From the listing that follows, reproduce only the lines from the one holding "Reconstruct this image" through the one holding "S.view_settings.exposure = 0.12", both included, with no pictures.

====== Materials provided

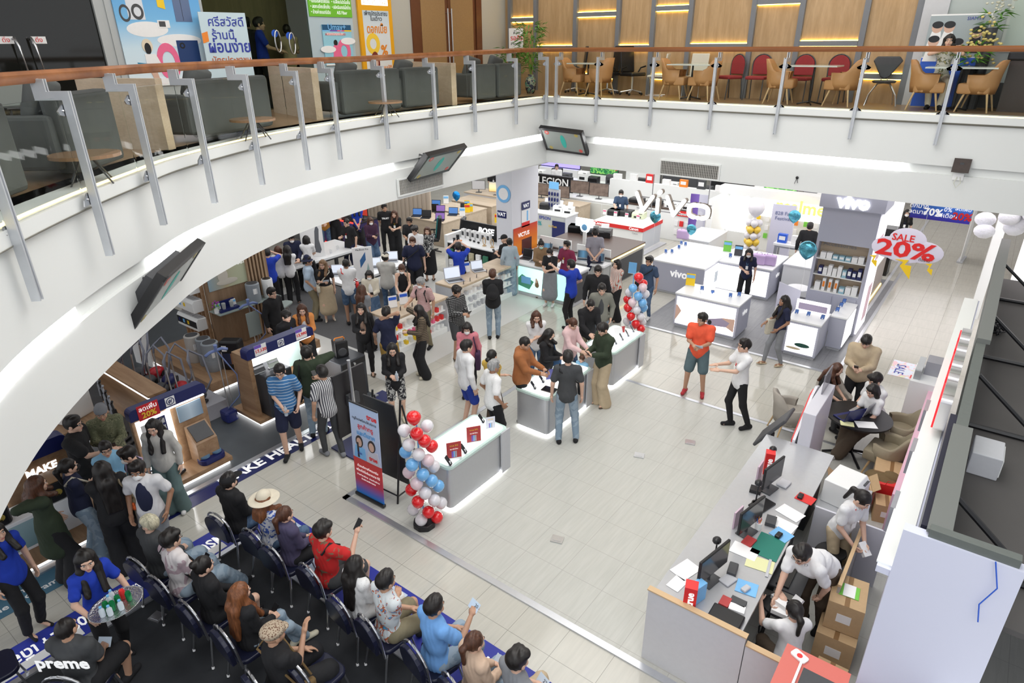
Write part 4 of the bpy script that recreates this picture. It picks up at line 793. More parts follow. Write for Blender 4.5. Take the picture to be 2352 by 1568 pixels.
# ================= appliance zone =================
litw=mat('lit_niche',(1,1,1),.4,emit=1.6); strip=mat('strip_light',(1,1,1),.4,emit=4.)
def plinth(x0,x1,y0,y1,h,lbl,lip=True):
 t=thing('display_plinth',lbl,'plinth',((x0+x1)/2,(y0+y1)/2,.005)); w,d=x1-x0,y1-y0
 MB().b2(-w/2,w/2,-d/2,d/2,.06,h).build('deck',wood,t,bevel=.004); MB().b2(-w/2+.04,w/2-.04,-d/2+.04,d/2-.04,0,.06).build('base_light',strip,t); return t
def navytop(t,y0,y1,z0,z1,th,x=0):
 """rounded navy header along y"""
 P=[(y0,z0),(y1,z0)]+[(y1-.08+.08*math.cos(a),z1-.08+.08*math.sin(a)) for a in [i*math.pi/8 for i in range(5)]]+[(y0+.08+.08*math.cos(a),z1-.08+.08*math.sin(a)) for a in [math.pi/2+i*math.pi/8 for i in range(5)]]
 M=Matrix(((0,0,1,x),(1,0,0,0),(0,1,0,0),(0,0,0,1))); MB().prism(P,-th/2,th/2,0,M).build('header',navy,t)
def logo(t,y,z,x,s):
 MB().b2(x,x+.004,y-s/2,y+s/2,z-s/2,z+s/2).build('logo_plate',paper,t)
 M=Matrix(((0,0,1,x+.004),(1,0,0,y),(0,1,0,z),(0,0,0,1))); m=MB(); n=20
 for i in range(n): a,b=6.2832*i/n,6.2832*(i+1)/n; m.prism([(s*.42*math.cos(a),s*.42*math.sin(a)),(s*.42*math.cos(b),s*.42*math.sin(b)),(s*.34*math.cos(b),s*.34*math.sin(b)),(s*.34*math.cos(a),s*.34*math.sin(a))],0,.003,0,M)
 m.prism([(-s*.25,0),(0,s*.22),(-s*.02,0)],0,.003,0,M); m.prism([(0,s*.02),(s*.22,s*.28),(.06*s,-s*.28)],0,.003,0,M); m.prism([(-s*.25,-.02*s),(-.02*s,-s*.05),(-.1*s,-s*.3)],0,.003,0,M); m.build('logo',navy,t)
FX=lambda X,y,z:frame((X,y,z),(0,1,0),UP)
# stand A: stick vacuums
X0=-9.7
plinth(-10.0,-9.24,2.75,4.38,.14,'low oak plinth with light under it carrying the stick vacuum display')
t=thing('display_wall','oak display wall with navy header and a lit niche for stick vacuums','display',(X0,3.78,.147))
MB().b2(-.08,.0,-.58,.58,0,1.1).build('back_panel',wood,t); navytop(t,-.6,.6,1.08,1.27,.16,-.02); logo(t,.02,1.18,.062,.15)
MB().b2(0,.03,-.53,-.05,.05,1.03).build('lit_panel',litw,t); MB().b2(.0,.05,-.04,-.015,.02,1.05).b2(0,.05,-.04,.56,1.045,1.06).build('light_strip',strip,t)
MB().b2(.03,.036,-.48,-.3,.6,.95).build('print_sheet',paper,t); MB().b2(.03,.036,-.26,-.1,.45,.98).build('dark_sheet',navy,t);
for k in range(4): MB().b2(.036,.038,-.24,-.12,.5+.12*k,.58+.12*k).build('photo_tile',lgrey,t)
MB().b2(0,.02,.1,.5,.72,1.0).build('photo_screen',grad('floorcare_photo',[(0,(.25,.35,.45)),(.5,(.5,.62,.72)),(1,(.2,.3,.42))],'Y',.1,.5),t)
MB().prism([(.02,.0),(.3,.0),(.3,.38),(.02,.62)],.14,.5,0,Matrix(((1,0,0,0),(0,0,1,0),(0,1,0,0),(0,0,0,1)))).build('lectern',wood,t); MB().box((.165,.32,.515),(.3,.3,.01),M=Matrix.Rotation(.68,3,'Y')).build('touch_panel',dark,t)
c=FX(X0+.075,3.45,.147+1.17); MB().b2(.064,.068,-.48,-.16,1.05,1.3).build('promo_tag',mat('promo_red',(.6,.02,.03),.5),t); text('ลดเพิ่ม',.1,FX(X0+.072,3.46,1.38),txtw,t,bold=.01); text('20%',.13,FX(X0+.072,3.46,1.27),mat('gold_lettering',(.9,.6,.05),.5),t,bold=.03)
def stickvac(x,y,z,lbl,m,tilt=0.,h=1.05):
 t=thing('stick_vacuum',lbl,'vacuum cleaner',(x,y,z)); MB().box((.03,0,.03),(.09,.26,.05)).build('floor_head',black,t,bevel=.015,rotz=.4); MB().tube([(0,0,.05),(-.04,0,h*.66)],.016).build('tube',chrome,t)
 MB().tube([(-.04,0,h*.6),(-.05,0,h*.82)],[.045,.035],12).build('motor_body',m,t); MB().tube([(-.05,0,h*.82),(-.09,0,h*.93),(-.03,0,h)],.02).build('handle',m,t); MB().tube([(-.02,0,h*.62),(.04,0,h*.7)],.03,12).build('dust_cup',mat('smoke_cup',(.1,.1,.12),.1,alpha=.8),t)
stickvac(-9.45,3.55,.147,'grey stick vacuum standing on the oak plinth in front of the lit niche',dark)
t=thing('robot_mop_set','black mop robot tray with two round blue pads on the oak plinth','appliance',(-9.42,4.12,.147)); MB().prism(rrect(.26,.42,.1),0,.09).build('tray',navy,t,bevel=.01)
for s in(-1,1): MB().lathe((0,s*.1,.1),[(.08,0),(.08,.03)],18).build('round_pad',mat('pad_blue',(.12,.22,.35),.7),t)
MB().tube([(-.1,0,.09),(-.12,0,.3)],.02).box((-.12,0,.33),(.1,.24,.07)).build('cleaning_head',black,t)
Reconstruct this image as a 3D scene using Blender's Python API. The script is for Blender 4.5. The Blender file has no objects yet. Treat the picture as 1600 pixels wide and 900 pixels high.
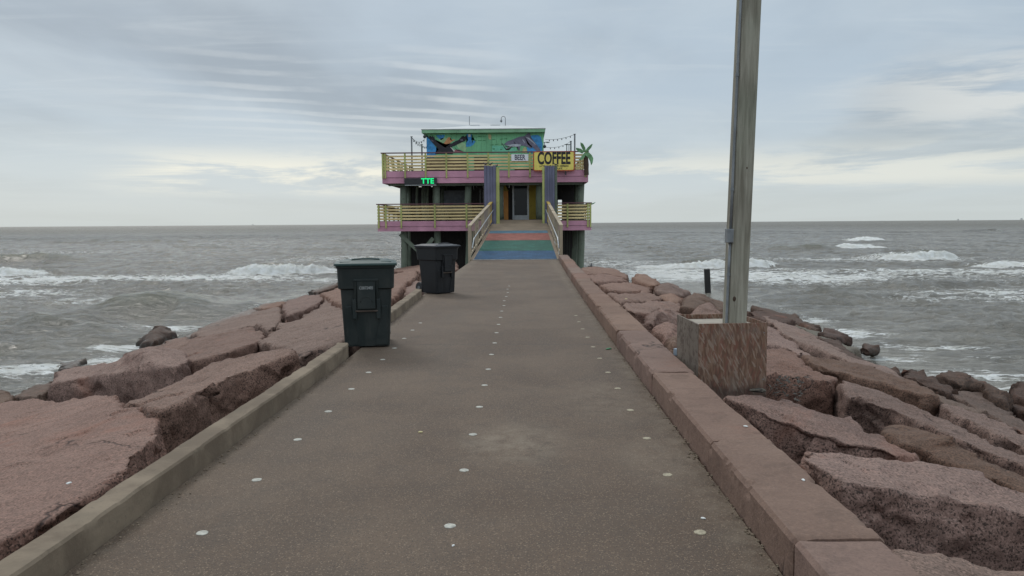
import bpy, bmesh, math, random
import numpy as np
from mathutils import Vector, Matrix, noise
random.seed(7)
rad = math.radians
S = bpy.context.scene
COL = S.collection
# ------------------------------------------------------------------ camera
EYE = 1.55; F = 1200.0
YAW, PITCH, ROLL = rad(1.05), rad(-4.825), rad(0.394)
cf = np.array([-math.sin(YAW)*math.cos(PITCH), math.cos(YAW)*math.cos(PITCH), math.sin(PITCH)])
_r = np.cross(cf, [0, 0, 1.0]); _r /= np.linalg.norm(_r); _u = np.cross(_r, cf)
cr = _r*math.cos(ROLL)-_u*math.sin(ROLL); cu = _u*math.cos(ROLL)+_r*math.sin(ROLL)
cam = bpy.data.cameras.new('camera'); camo = bpy.data.objects.new('camera', cam); COL.objects.link(camo)
cam.sensor_width = 36.0; cam.lens = F/1600*36; cam.clip_start = 0.05; cam.clip_end = 30000
M = Matrix(((cr[0], cu[0], -cf[0], 0), (cr[1], cu[1], -cf[1], 0), (cr[2], cu[2], -cf[2], EYE), (0, 0, 0, 1)))
camo.matrix_world = M
S.camera = camo
S.render.resolution_x = 1024; S.render.resolution_y = 576
S.view_settings.view_transform = 'Standard'; S.view_settings.look = 'None'
S.view_settings.gamma = 1.0; S.view_settings.use_curve_mapping = False
S.view_settings.exposure = 0.12

# ------------------------------------------------------------------ node helper
class NT:
    def __init__(s, tree): s.t = tree; s.L = tree.links
    def n(s, typ, ins=None, **kw):
        nd = s.t.nodes.new('ShaderNode'+typ)
        for k, v in kw.items(): setattr(nd, k, v)
        for k, v in (ins or {}).items():
            sock = nd.inputs[k]
            if hasattr(v, 'is_output'): s.L.new(v, sock)
            elif isinstance(v, (tuple, list)) and len(v) == 3 and sock.type == 'RGBA': sock.default_value = (*v, 1)
            else: sock.default_value = v
        return nd
    def math(s, op, a, b=None, c=None, clamp=False):
        ins = {0: a}
        if b is not None: ins[1] = b
        if c is not None: ins[2] = c
        return s.n('Math', ins, operation=op, use_clamp=clamp).outputs[0]
    def noise(s, vec, scale, detail=4, rough=0.55, dist=0.0):
        return s.n('TexNoise', {'Vector': vec, 'Scale': scale, 'Detail': detail, 'Roughness': rough, 'Distortion': dist}).outputs['Fac']
    def mapping(s, vec, scale=(1, 1, 1), rot=(0, 0, 0), loc=(0, 0, 0)):
        return s.n('Mapping', {'Vector': vec, 'Scale': scale, 'Rotation': rot, 'Location': loc}).outputs[0]
    def rng(s, v, a, b, c=0.0, d=1.0, smooth=True):
        return s.n('MapRange', {'Value': v, 'From Min': a, 'From Max': b, 'To Min': c, 'To Max': d},
                   interpolation_type='SMOOTHSTEP' if smooth else 'LINEAR').outputs[0]
    def mix(s, f, a, b, blend='MIX'):
        nd = s.t.nodes.new('ShaderNodeMix'); nd.data_type = 'RGBA'; nd.blend_type = blend
        for i, v in ((0, f), (6, a), (7, b)):
            if hasattr(v, 'is_output'): s.L.new(v, nd.inputs[i])
            elif i: nd.inputs[i].default_value = (*v, 1)
            else: nd.inputs[i].default_value = v
        return nd.outputs[2]

# ------------------------------------------------------------------ world
SUN_EL, SUN_AZ = 42.0, -28.0        # azimuth from +Y, negative = to the left
w = bpy.data.worlds.new('World'); S.world = w; w.use_nodes = True
nt = NT(w.node_tree); w.node_tree.nodes.clear()
sky = nt.n('TexSky', sky_type='NISHITA', sun_disc=False, sun_elevation=rad(SUN_EL), sun_rotation=rad(SUN_AZ), air_density=1.0, dust_density=2.5, ozone_density=1.0)
tc = nt.n('TexCoord').outputs['Generated']
nrm = nt.n('VectorMath', {0: tc}, operation='NORMALIZE').outputs[0]
sep = nt.n('SeparateXYZ', {0: nrm})
X, Y, Z = sep.outputs
Zc = nt.math('MAXIMUM', Z, 0.0)
den = nt.math('ADD', Zc, 0.055)
u = nt.math('DIVIDE', X, den); v = nt.math('DIVIDE', Y, den)
P = nt.n('CombineXYZ', {0: u, 1: v, 2: 0.0}).outputs[0]
big = nt.noise(nt.mapping(P, (0.30, 0.16, 1), loc=(3.1, 0.4, 0)), 1.0, 6, 0.5, 0.35)
mid = nt.noise(nt.mapping(P, (0.9, 0.55, 1), rot=(0, 0, rad(-28)), loc=(1.3, 5.2, 0)), 1.0, 7, 0.58, 0.5)
fine = nt.noise(nt.mapping(P, (0.9, 5.0, 1), rot=(0, 0, rad(-22)), loc=(2.3, 1.2, 0)), 1.0, 5, 0.55, 0.6)
# rippled streaks in the left half of the sky
wv = nt.n('TexWave', {'Vector': nt.mapping(P, (1, 1, 1), rot=(0, 0, rad(66))), 'Scale': 0.95, 'Distortion': 3.2, 'Detail': 3.0, 'Detail Scale': 0.7, 'Detail Roughness': 0.6},
          wave_type='BANDS', bands_direction='X').outputs['Fac']
wm = nt.math('MULTIPLY', nt.rng(X, -0.52, -0.22), nt.rng(X, 0.02, -0.10))
wm = nt.math('MULTIPLY', wm, nt.math('MULTIPLY', nt.rng(Z, 0.09, 0.13), nt.rng(Z, 0.25, 0.18)))
wm = nt.math('MULTIPLY', wm, nt.rng(mid, 0.30, 0.52))
base = nt.mix(nt.rng(big, 0.38, 0.58), (2.95, 3.55, 4.15), (4.32, 5.18, 5.98))
base = nt.mix(nt.math('MULTIPLY', nt.rng(mid, 0.42, 0.76), 0.42), base, (5.6, 6.25, 6.65))
base = nt.mix(nt.math('MULTIPLY', nt.rng(fine, 0.50, 0.78), 0.22), base, (6.0, 6.6, 6.9))
base = nt.mix(nt.math('MULTIPLY', nt.math('MULTIPLY', nt.rng(wv, 0.45, 0.98), wm), 0.50), base, (6.4, 6.8, 7.0))
# paler, slightly warm band near the horizon
hz = nt.rng(Z, 0.17, 0.015)
base = nt.mix(nt.math('MULTIPLY', hz, 0.80), base, (5.9, 6.5, 6.6))
lo = nt.rng(Z, 0.05, 0.0)
base = nt.mix(nt.math('MULTIPLY', lo, 0.55), base, (5.6, 6.0, 5.8))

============

* Written answer *
Reconstruct this image as a 3D scene using Blender's Python API. The script is for Blender 4.5. The Blender file has no objects yet. Treat the picture as 1600 pixels wide and 900 pixels high.
import bpy, bmesh, math, random
import numpy as np
from mathutils import Vector, Matrix, noise
random.seed(7)
rad = math.radians
S = bpy.context.scene
COL = S.collection
# ------------------------------------------------------------------ camera
EYE = 1.55; F = 1200.0
YAW, PITCH, ROLL = rad(1.05), rad(-4.825), rad(0.394)
cf = np.array([-math.sin(YAW)*math.cos(PITCH), math.cos(YAW)*math.cos(PITCH), math.sin(PITCH)])
_r = np.cross(cf, [0, 0, 1.0]); _r /= np.linalg.norm(_r); _u = np.cross(_r, cf)
cr = _r*math.cos(ROLL)-_u*math.sin(ROLL); cu = _u*math.cos(ROLL)+_r*math.sin(ROLL)
cam = bpy.data.cameras.new('camera'); camo = bpy.data.objects.new('camera', cam); COL.objects.link(camo)
cam.sensor_width = 36.0; cam.lens = F/1600*36; cam.clip_start = 0.05; cam.clip_end = 30000
M = Matrix(((cr[0], cu[0], -cf[0], 0), (cr[1], cu[1], -cf[1], 0), (cr[2], cu[2], -cf[2], EYE), (0, 0, 0, 1)))
camo.matrix_world = M
S.camera = camo
S.render.resolution_x = 1024; S.render.resolution_y = 576
S.view_settings.view_transform = 'Standard'; S.view_settings.look = 'None'
S.view_settings.gamma = 1.0; S.view_settings.use_curve_mapping = False
S.view_settings.exposure = 0.12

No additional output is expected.